Instructions to follow
Copy the data below exactly, omitting any picture it contains.

Given material

* Begin *

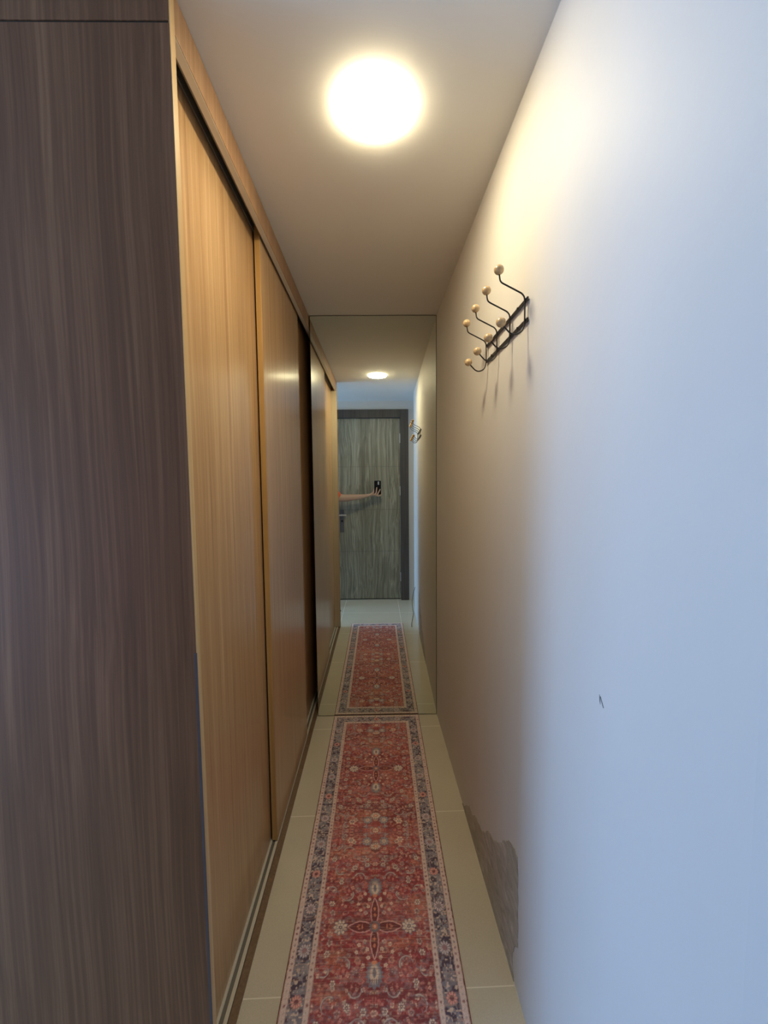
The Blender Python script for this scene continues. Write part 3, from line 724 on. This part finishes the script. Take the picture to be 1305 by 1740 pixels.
# clothing
JJ = J; EE = E_; J = []; E_ = []
z_ = add(None, PX, PYY, .84, .158, .125); a = add(z_, PX, PYY, .93, .152, .118); b = add(a, PX, PYY, 1.07, .130, .10); c = add(b, PX, PYY, 1.22, .156, .118); d = add(c, PX + .01, PYY, 1.33, .122, .092)
add(d, PX + .01, PYY + .005, 1.375, .06, .06)
s1 = add(d, -0.640, PYY - .01, 1.322, .080); s2 = add(s1, -0.52, .092, 1.285, .070); add(s2, -0.432, .072, 1.297, .050, .050)
s1 = add(d, PX - .16, PYY, 1.315, .068); add(s1, PX - .185, PYY, 1.17, .054)
sh_ = skinned('t_shirt', J, E_, 'orange', person, (PX, PYY, 0)); sh_['label'] = 'orange-red cotton t-shirt'
J = []; E_ = []
a = add(None, PX, PYY, .94, .140, .110); b = add(a, PX, PYY, .86, .145, .115)
for s in (-1, 1): h = add(b, PX + s * .09, PYY, .76, .098); k = add(h, PX + s * .092, PYY + .015, .47, .070); add(k, PX + s * .095, PYY - .01, .11, .055)
skinned('trousers', J, E_, 'denim', person, (PX, PYY, 0))
bm = bmesh.new()
for s in (-1, 1):
    pts_ = smooth_path([(PX + s * .098, PYY - .065, .045), (PX + s * .098, PYY - .02, .05), (PX + s * .104, PYY + .07, .045), (PX + s * .108, PYY + .135, .036), (PX + s * .108, PYY + .165, .032)], 5)
    tube(bm, pts_, [min(.045, .026 + .003 * i) if i < 8 else .044 - .0011 * (i - 8) for i in range(len(pts_))], 16)
for v in bm.verts: v.co.z = max(v.co.z, 0.001)
obj('shoes', bm, 'shoe', person, smooth=True)
hx, hy = PX + .01, PYY
bm = bmesh.new(); ball(bm, (hx, hy - .012, 1.580), .098, 32, (.93, 1.05, 1.0))
for v in list(bm.verts):
    if v.co.y > hy + .045 and v.co.z < 1.625: v.co.y = hy + .045
    if v.co.z < 1.53 and v.co.y < hy + .02: v.co.z -= .05 * (1.53 - v.co.z) / .05
obj('hair', bm, 'hair', person, smooth=True)
for s in (-1, 1):
    ey = obj('eye', ball(bmesh.new(), (hx + s * .031, hy + .0785, 1.555), .0115, 20), 'eye', person, smooth=True)
    obj('iris', ball(bmesh.new(), (hx + s * .031, hy + .0885, 1.555), .0045, 16, (1, .6, 1)), 'iris', ey, smooth=True)
    obj('ear', ball(bmesh.new(), (hx + s * .083, hy + .012, 1.545), .022, 20, (.3, .6, 1.25)), 'skin', person, smooth=True)
bm = bmesh.new(); tube(bm, smooth_path([(hx, hy + .086, 1.562), (hx, hy + .106, 1.530), (hx, hy + .112, 1.516), (hx, hy + .094, 1.508)], 4), [.006, .0065, .007, .008, .009, .0095, .010, .011, .011, .011, .010, .009, .007], 12); obj('nose', bm, 'skin', person, smooth=True)
bm = ball(bmesh.new(), (hx, hy + .078, 1.482), .021, 20, (1, .35, .3)); obj('mouth', bm, 'lip', person, smooth=True)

* End *

Solution for this task
The Blender Python script for this scene continues. Write part 3, from line 724 on. This part finishes the script. Take the picture to be 1305 by 1740 pixels.
# clothing
JJ = J; EE = E_; J = []; E_ = []
z_ = add(None, PX, PYY, .84, .158, .125); a = add(z_, PX, PYY, .93, .152, .118); b = add(a, PX, PYY, 1.07, .130, .10); c = add(b, PX, PYY, 1.22, .156, .118); d = add(c, PX + .01, PYY, 1.33, .122, .092)
add(d, PX + .01, PYY + .005, 1.375, .06, .06)
s1 = add(d, -0.640, PYY - .01, 1.322, .080); s2 = add(s1, -0.52, .092, 1.285, .070); add(s2, -0.432, .072, 1.297, .050, .050)
s1 = add(d, PX - .16, PYY, 1.315, .068); add(s1, PX - .185, PYY, 1.17, .054)
sh_ = skinned('t_shirt', J, E_, 'orange', person, (PX, PYY, 0)); sh_['label'] = 'orange-red cotton t-shirt'
J = []; E_ = []
a = add(None, PX, PYY, .94, .140, .110); b = add(a, PX, PYY, .86, .145, .115)
for s in (-1, 1): h = add(b, PX + s * .09, PYY, .76, .098); k = add(h, PX + s * .092, PYY + .015, .47, .070); add(k, PX + s * .095, PYY - .01, .11, .055)
skinned('trousers', J, E_, 'denim', person, (PX, PYY, 0))
bm = bmesh.new()
for s in (-1, 1):
    pts_ = smooth_path([(PX + s * .098, PYY - .065, .045), (PX + s * .098, PYY - .02, .05), (PX + s * .104, PYY + .07, .045), (PX + s * .108, PYY + .135, .036), (PX + s * .108, PYY + .165, .032)], 5)
    tube(bm, pts_, [min(.045, .026 + .003 * i) if i < 8 else .044 - .0011 * (i - 8) for i in range(len(pts_))], 16)
for v in bm.verts: v.co.z = max(v.co.z, 0.001)
obj('shoes', bm, 'shoe', person, smooth=True)
hx, hy = PX + .01, PYY
bm = bmesh.new(); ball(bm, (hx, hy - .012, 1.580), .098, 32, (.93, 1.05, 1.0))
for v in list(bm.verts):
    if v.co.y > hy + .045 and v.co.z < 1.625: v.co.y = hy + .045
    if v.co.z < 1.53 and v.co.y < hy + .02: v.co.z -= .05 * (1.53 - v.co.z) / .05
obj('hair', bm, 'hair', person, smooth=True)
for s in (-1, 1):
    ey = obj('eye', ball(bmesh.new(), (hx + s * .031, hy + .0785, 1.555), .0115, 20), 'eye', person, smooth=True)
    obj('iris', ball(bmesh.new(), (hx + s * .031, hy + .0885, 1.555), .0045, 16, (1, .6, 1)), 'iris', ey, smooth=True)
    obj('ear', ball(bmesh.new(), (hx + s * .083, hy + .012, 1.545), .022, 20, (.3, .6, 1.25)), 'skin', person, smooth=True)
bm = bmesh.new(); tube(bm, smooth_path([(hx, hy + .086, 1.562), (hx, hy + .106, 1.530), (hx, hy + .112, 1.516), (hx, hy + .094, 1.508)], 4), [.006, .0065, .007, .008, .009, .0095, .010, .011, .011, .011, .010, .009, .007], 12); obj('nose', bm, 'skin', person, smooth=True)
bm = ball(bmesh.new(), (hx, hy + .078, 1.482), .021, 20, (1, .35, .3)); obj('mouth', bm, 'lip', person, smooth=True)